Sala de espera
Jesús Vicioso
El día en el que no compré nada
La veterana colección Visor, que inició su larga y meritoria andadura en 1968, con la publicación de Una temporada en el infierno de Rimbaud, ha celebrado su número 1200 con una antología compuesta por su editor, Jesús García Sánchez, que lleva el doble título El diablo en la poesía. Los poetas con el diablo. El motivo central puede abordarse desde el rigor doctrinario, el fascinante estudio de la demonología –se trata de una figura universal, presente en muchas religiones– o como una parte de la literatura fantástica, que es lo que hace el antólogo. Aunque el “Arcángel de las tinieblas”, como lo llama el poema de Aleixandre, por otros nombres Lucifer o Luzbel o Belcebú o Satanás, no aparece en el Génesis –su identificación con la serpiente del Paraíso es posterior– y apenas lo hace en el Antiguo Testamento, pues los hebreos conocieron al diablo durante su exilio en Babilonia, tiene más protagonismo en el Nuevo y ha impregnado el imaginario del cristianismo de un modo imborrable. El recorrido, nada predecible y por eso mismo valioso, se inicia con un pasaje del profeta Isaías –“¿Cómo has caído del cielo / astro matutino, hijo de la aurora…”– y el Himno órfico al dios Pan, cuyos rasgos fueron asimilados a los del macho cabrío que presidía los aquelarres, y se cierra con otro himno, sobrecogedor, de Leopoldo María Panero.
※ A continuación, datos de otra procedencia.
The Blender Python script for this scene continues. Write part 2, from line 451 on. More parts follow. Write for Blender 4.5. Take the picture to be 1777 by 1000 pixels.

Entre ellos, discurren siglos en blanco, muestras de titanes como Dante, Shakespeare, Quevedo o Milton y un lógico predominio de autores de la edad romántica, muy receptiva a cualidades como la subversión o la disidencia. Como no podía ser de otra manera, la selección recoge las famosas Letanías de Baudelaire, incluidas en Las flores del Mal: “¡Oh Satán, apiádate de mi gran miseria!”. Del padre del simbolismo es otra célebre afirmación, tomada de sus Pequeños poemas en prosa: “De las trampas del diablo, la más lograda es persuadiros de que no existe”. Si no nos engaña la memoria, fue Borges quien dictaminó, en relación con las veleidades satánicas del poeta francés, que sólo alguien que ya no creía en la existencia del demonio podía fingir adorarlo. En esta época descreída, que ni siquiera estimula el fingimiento, Don Diablo se ha convertido en un personaje casi entrañable, en su condición de pintoresco símbolo de una mitología desactivada. Pero el Mal sigue existiendo, desde luego, y pese a la aparente ausencia de su monarca proliferan como nunca los humanos endemoniados.